This blog will complement my photographic work on the Chinatowns of the United States & Canada, starting with the first solo exhibition of the project at Craig Krull Gallery in Santa Monica, CA. The imagery stands on its own but my travels through over 50 Chinatowns in the last fifteen+ years and the stories of those whom I have met as well as the many organizations involved with this history and continuing present deserve attention. I am eager to share my journey.

Friday, July 29, 2011

Opening Image

The exhibition is installed, the lighting to be finished sometime today. FINDING CHINATOWN opens tomorrow.

Hanging an exhibition is a difficult task. I have curated and know how challenging those walls can be and I am so relieved that Craig Krull, my gallerist, has such an amazing eye. Knowing his gallery, the flow, the space and most important, what he likes, Craig's choices for placement are making me form new observations about my work, liking what I see.

The best example: the opening photograph, hanging on the wall opposite the front door of the gallery, "Mannequins At Central Plaza," Los Angeles Downtown Chinatown.
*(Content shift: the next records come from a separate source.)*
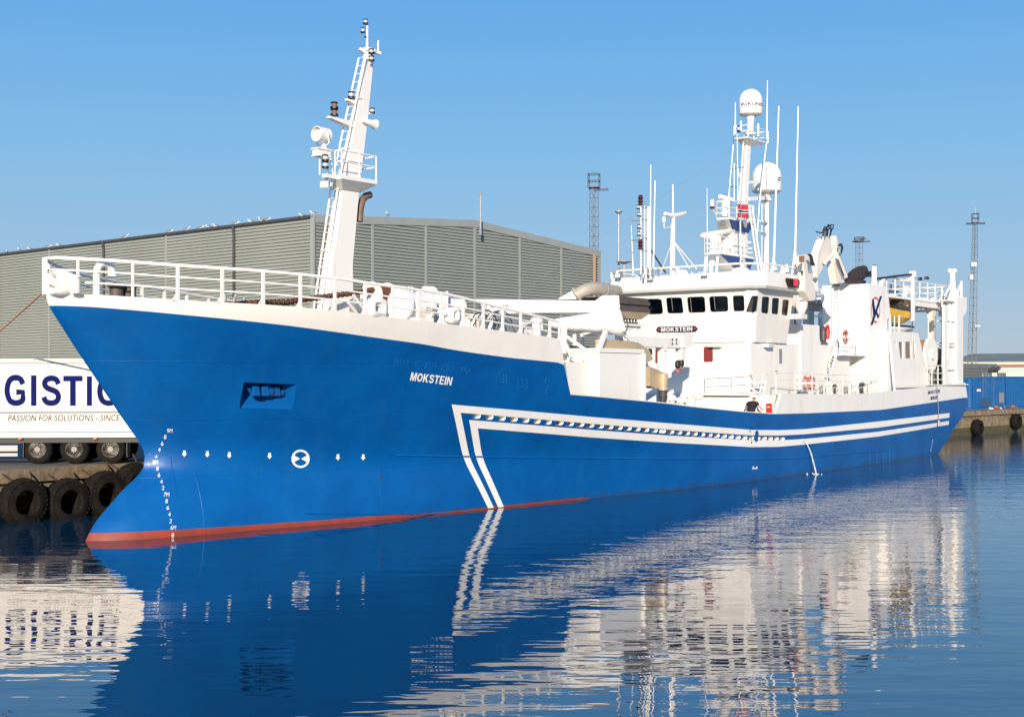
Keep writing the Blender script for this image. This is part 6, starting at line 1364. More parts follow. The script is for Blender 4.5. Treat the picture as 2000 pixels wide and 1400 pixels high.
mb = MB(); mb.lathe([(.1, -.2), (.22, -.15), (.22, .15), (.1, .2)], (b[0], 4.0, b[2]), (0, 1, 0), 12); mb.build('davit_sheave', 'white', DV)
mb = MB(); mb.tube(dens([PS(1783, 535, 4.0), PS(1748, 539, 4.0), PS(1731, 541.5, 4.0), PS(1712, 544, 3.9)], 3), .07, 6); mb.build('davit_wire', 'black', DV)
mb = MB(); mb.prism([PS(*p, 3.9) for p in ((1750, 549), (1780, 539.5), (1780, 548), (1772, 549.5))], (0, -.3, 0)); mb.build('davit_arm', 'white', DV, smooth=0)
slab('davit_base', [(1716, 553), (1721, 541), (1727, 539.5), (1731, 543), (1724, 556), (1717, 559)], 3.9, .5, 'white', DV)
for i, (pts, m_) in enumerate((([(1791, 547), (1792, 541.5), (1801, 540), (1803, 547)], 'black'), ([(1803, 545), (1804, 539.5), (1813, 538.5), (1817, 545)], 'dark'))): slab('equipment_hood', pts, 2.4, .7, m_, GA, .08)
for x, y, w, h, m_ in ((1746, 568, 22, 6, 'dark'), (1772, 566, 16, 16, 'white'), (1760, 577, 20, 6, 'white'), (1740, 558, 6, 8, 'brown'), (1752, 558, 10, 5, 'grey'), (1797, 576, 6, 4, 'dark'), (1795, 556, 5, 6, 'grey'), (1764, 556, 8, 5, 'brown')):
    slab('deck_machinery', [(x - w / 2, y - h / 2), (x + w / 2, y - h / 2), (x + w / 2, y + h / 2), (x - w / 2, y + h / 2)], 1.8, 1.0, m_, GA, .05)
mb = MB(); a = PS(1731, 640, 3.4); mb.hexa([(u0, 1.2, zu0 - .1), (u0 + 2.6, 1.2, zu0 - .1), (u0 + 2.6, 1.7, zu0 - .1), (u0, 1.7, zu0 - .1)], [(u0, 1.2, zu1 - .2), (u0 + 3.2, 1.2, zu1 - .2), (u0 + 3.2, 1.7, zu1 - .2), (u0, 1.7, zu1 - .2)]); mb.build('deck_bracket', 'white', GA, smooth=0)
mb = MB(); mb.tube([PS(1839.5, 560, 4.4), PS(1839.5, 738, 4.6)], .03, 5); mb.build('gantry_wire', 'white', GA)
mb = MB(); mb.tube([PS(1782, 620, 3.3), PS(1781, 646, 3.3)], .03, 5); mb.build('gantry_wire', 'dark', GA)
# cooling water leaving the side
jet = []
a = PH(1567, 858); 
for i in range(13):
    u = i / 12; x = 1567 + 29 * (u ** .8) ; jet.append((u, x))
M['spray'] = mat('falling_water', (.72, .76, .80), .25, trans=.2)
p0 = (a[0], a[1] + .02, a[2]); mb = MB(); pth = []; rads = []
e = PH(1592, 917); zf = 0.0
for i in range(15):
    u = i / 14; z = p0[2] * (1 - u * u); d = .55 * u; px = 1567 + (1594 - 1567) * u
    s_ = PS(px, 880, p0[1] + d)[0]; pth.append((s_ + .012 * math.sin(i * 5), p0[1] + d, z)); rads.append(.012 + .018 * u + .008 * (i % 2))
mb.tube(pth, rads, 7); rj = random.Random(3)
WJ = mb.build('water_jet', 'spray', None, 'thin white jet of water running from the blue hull into the harbour', 'water jet')
mb = MB()
for i in range(16):
    q = pth[-1]; an = rj.uniform(0, 6.28); d = rj.uniform(0, .5); mb.lathe([(.02, 0), (rj.uniform(.02, .05), .005), (.02, rj.uniform(.01, .05))], (q[0] + d * math.cos(an) * 1.3, q[1] + d * math.sin(an), -.002), n=7)
mb.build('splash', 'spray', WJ)
# ------------------------------------------------------------------ person at the ladder
def person():
    c = PF(1467.5, 775, 32.95); s, t, zf = c[0], c[1], c[2] - 1.66; k = 1.0
    root = empty('person', 'person in black T-shirt leaning forward between the white ladder handrails', 'person', SHIP_M @ Matrix.Translation(SL((s, t, zf))))
    def skin(name, J, E, mtl, par=root, lvl=2):
        me = bpy.data.meshes.new(name); me.from_pydata([SL((s + x * k, t + y * k, zf + z * k)) for x, y, z, _ in J], E, [])
        o = bpy.data.objects.new(name, me); COL.objects.link(o); place(o, SHIP_M.copy(), par)
        sk = o.modifiers.new('skin', 'SKIN'); sk.use_smooth_shade = True
        for i, j in enumerate(J):
            r_ = j[3] if isinstance(j[3], tuple) else (j[3], j[3]); me.skin_vertices[0].data[i].radius = (r_[0] * k, r_[1] * k)
        me.skin_vertices[0].data[0].use_root = True
        sb = o.modifiers.new('sub', 'SUBSURF'); sb.levels = lvl; sb.render_levels = lvl
        me.materials.append(M[mtl]); return o
    # x aft (away from the viewer), y to port; body leans aft over the rails, arms spread
    skin('body', [(-.05, 0, .98, .15), (.02, 0, 1.18, .15), (.14, 0, 1.36, (.16, .11)), (.22, 0, 1.44, .062), (.27, 0, 1.49, .07), (.30, 0, 1.55, (.085, .1)), (.29, 0, 1.61, .06),
                  (.14, .2, 1.37, .07), (.13, .37, 1.24, .048), (.25, .42, 1.08, .036), (.32, .42, 1.05, .034), (.14, -.2, 1.37, .07), (.13, -.37, 1.24, .048), (.25, -.42, 1.08, .036), (.32, -.42, 1.05, .034),
                  (-.05, .1, .86, .1), (.03, .11, .48, .07), (-.05, .11, .08, .05), (.08, .12, .02, .045), (-.05, -.1, .86, .1), (.03, -.11, .48, .07), (-.05, -.11, .08, .05), (.08, -.12, .02, .045),
                  (.38, .44, 1.05, .011), (.385, .42, 1.04, .011), (.38, .40, 1.03, .011), (.34, .38, 1.07, .012), (.38, -.44, 1.05, .011), (.385, -.42, 1.04, .011), (.38, -.40, 1.03, .011), (.34, -.38, 1.07, .012)],
         [(0, 1), (1, 2), (2, 3), (3, 4), (4, 5), (5, 6), (2, 7), (7, 8), (8, 9), (9, 10), (2, 11), (11, 12), (12, 13), (13, 14), (0, 15), (15, 16), (16, 17), (17, 18), (0, 19), (19, 20), (20, 21), (21, 22),
          (10, 23), (10, 24), (10, 25), (9, 26), (14, 27), (14, 28), (14, 29), (13, 30)], 'skin')
    skin('shirt', [(-.05, 0, .93, (.2, .19)), (-.02, 0, 1.04, (.19, .18)), (.03, 0, 1.2, (.2, .18)), (.13, 0, 1.36, (.2, .15)), (.19, 0, 1.42, .1), (.14, .21, 1.37, .105), (.135, .34, 1.27, .08), (.14, -.21, 1.37, .105), (.135, -.34, 1.27, .08)],
         [(0, 1), (1, 2), (2, 3), (3, 4), (3, 5), (5, 6), (3, 7), (7, 8)], 'shirt')
    skin('trousers', [(-.05, 0, .93, (.17, .16)), (-.05, .1, .84, .12), (.03, .11, .48, .09), (-.05, .11, .1, .08), (-.05, -.1, .84, .12), (.03, -.11, .48, .09), (-.05, -.11, .1, .08)], [(0, 1), (1, 2), (2, 3), (0, 4), (4, 5), (5, 6)], 'jeans')
    skin('hair', [(.265, 0, 1.56, (.095, .105)), (.27, 0, 1.61, (.09, .1)), (.29, 0, 1.645, .06)], [(0, 1), (1, 2)], 'hair')
person()

# ------------------------------------------------------------------ mooring rope
fl = PS(108, 553, .35)
A = SHIP_M @ SL((fl[0] - .1, fl[1] - .05, fl[2] - .04)); Bp = Vector((-35.0, 71.4, QZ + .3)); pts = []
for i in range(25):
    u = i / 24; p = A.lerp(Bp, u); p.z -= .12 * 4 * u * (1 - u); pts.append(tuple(p))
mb = MB(False); mb.tube(pts, .035, 7); mb.build('mooring_rope', 'rope', None, 'brown mooring rope running from the bow fairlead down to the quay', 'rope')

# ------------------------------------------------------------------ semi-trailer on the quay
wq = [WZ(70, 908, QZ), WZ(213, 904.5, QZ)]
TD = Vector((.9972, .075, 0)); TN = Vector((.075, -.9972, 0)); T0_ = wq[1] - TN * .0      # rear axle contact
T0_ = WZ(213, 904.8, QZ); TU = Vector((0, 0, 1))
def TP(u, o, z): p = T0_ + TD * u + TN * o; return (p.x, p.y, QZ + z)
def Tpx(px, py, o=0.0):      # photo point on the trailer's side plane
    k = (px - CX) / F; b = T0_ + TN * o; u = (k * b.y - b.x) / (TD.x - k * TD.y); p = b + TD * u; return (u, HC + (HY - py) * p.y / F - QZ)
TR = empty('semi_trailer', 'white box semi-trailer with navy lettering parked on the quay behind the bow', 'truck trailer', Matrix.Translation(T0_))
u_r = 1.75; z0t = Tpx(130, 851.5)[1]; z1t = Tpx(60, 701)[1]
M['truckwhite'] = mat('trailer_panel', (.66, .625, .56), .4, var=(.8, (.60, .565, .50), .5), streak=(1.5, (.5, .46, .4), .3))
mb = MB(False); mb.hexa([TP(-11.5, -2.5, z0t), TP(u_r, -2.5, z0t), TP(u_r, .06, z0t), TP(-11.5, .06, z0t)], [TP(-11.5, -2.5, z1t), TP(u_r, -2.5, z1t), TP(u_r, .06, z1t), TP(-11.5, .06, z1t)]); mb.build('box_body', 'truckwhite', TR, smooth=0)
def tstrip(y0, y1, m_, o=.068, nm='trim_line'):
    z0 = Tpx(100, y1)[1]; z1 = Tpx(100, y0)[1]; mb = MB(False); mb.hexa([TP(-11.5, .058, z0), TP(u_r, .058, z0), TP(u_r, o, z0), TP(-11.5, o, z0)], [TP(-11.5, .058, z1), TP(u_r, .058, z1), TP(u_r, o, z1), TP(-11.5, o, z1)]); mb.build(nm, m_, TR, smooth=0)
tstrip(708, 709.5, 'dark'); tstrip(803.5, 805.5, 'navy'); tstrip(842.3, 843.6, 'dark'); tstrip(848, 853.5, 'truckwhite', .10, 'side_rail'); tstrip(700, 706.5, 'truckwhite', .085, 'roof_rail')
TX = lambda x, y: TP(Tpx(x, y, .072)[0], .072, Tpx(x, y, .072)[1])
mb = MB(False); x_ = 9
for ch, xa, xb in (('G', 9, 50), ('I', 60.5, 71), ('S', 81, 119), ('T', 123.5, 161), ('I', 169.5, 179.5), ('C', 190, 231)):
    ya = 731 + (xa - 10) * .018; mb = MB(False); put_block(mb, ch, (xa, 791.5), (xb, 791.5), (xa, ya), TX); mb.build('letter', 'trucknavy', TR)
mb = MB(False); put_text(mb, 'PASSION FOR SOLUTIONS - SINCE', (15.5, 821.5), (234, 821), (15.5, 809.5), TX, .0, 1.05, .2); mb.build('slogan', 'slogan', TR)
mb = MB(False); mb.hexa([TP(-11, -1.7, .75), TP(u_r, -1.7, .75), TP(u_r, -.8, .75), TP(-11, -.8, .75)], [TP(-11, -1.7, z0t - .01), TP(u_r, -1.7, z0t - .01), TP(u_r, -.8, z0t - .01), TP(-11, -.8, z0t - .01)])
mb.hexa([TP(-4, -2.3, z0t - .22), TP(u_r, -2.3, z0t - .22), TP(u_r, -.02, z0t - .22), TP(-4, -.02, z0t - .22)], [TP(-4, -2.3, z0t - .01), TP(u_r, -2.3, z0t - .01), TP(u_r, -.02, z0t - .01), TP(-4, -.02, z0t - .01)]); mb.build('chassis', 'black', TR, smooth=0)
M['guardgrey'] = mat('side_guard_grey', (.42, .42, .42), .5)
M['rim'] = mat('steel_rim', (.17, .165, .155), .5, metal=.5, var=(8, (.25, .22, .19), .6))
us = [Tpx(x, y)[0] for x, y in ((71.5, 905), (143.5, 905), (214.5, 905))]
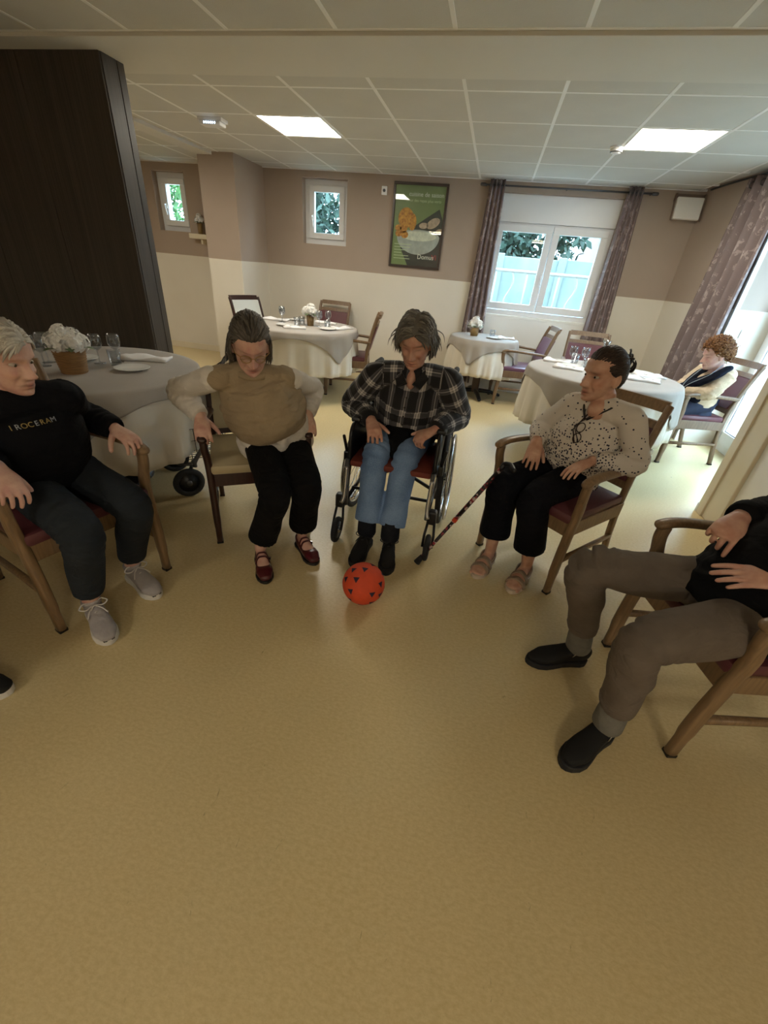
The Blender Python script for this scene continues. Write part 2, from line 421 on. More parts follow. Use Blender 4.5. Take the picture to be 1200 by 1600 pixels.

Not one I would have picked for the show, Craig and Kellen Prather, Assistant Director at CKG saw this published in the

Los Angeles' Department of Cultural Affairs 2011 Asian & Pacific Islander American Heritage Month Calendar & Cultural Guide. They loved it and Craig feels it is a strong opening statement. I would previously have disagreed but now that it is up, I can see how this image plays with the mixed ideas about the "Chinatowns" for it speaks to tourism and the way in which so many view these different places in our oft-fading city centers (downtown is quiet although the Chinatown Business District is doing some terrific events to make it more active; artists and galleries have moved in and out; and the old Cantonese family shops are closing). It speaks to a history that seems also to fade however is in fact, simply adapting with the times and spreading out throughout the community. But best, it also speaks to my art and how I capture an interest in what used to be an "exotic" place and show it for what it is: all-American in its goal of providing many paths for the myriad people and cultures that make up our heritage to pass through and join together.


Yesterday, preparing a small vitrine for the exhibition, I searched in my closet for several pieces of clothing brought back in the l930's from China by my grandfather, a specialist then (I am only NOW just discovering!) in "Far Eastern" business. Among them: black silk pajamas, hand sewn and now, barely holding together. As I now view the "Mannequins" photo, taken several years ago, I find it fascinating how from the 1930's to the present, our approach and understanding of immigration to North America has changed so radically yet at the same time, vacillates between understanding and welcoming and pushing back. If the Americas would only become more aware of the strength of immigration, spoken most wonderfully some years ago by a Federal justice swearing in almost 2,000 new citizens (my friend among them) who told the new Americans, to badly paraphrase: "When you come here, you do not give up who you are or where for it is exactly that difference and experience that strengthens America, the new and the old, forming an ever stronger bond."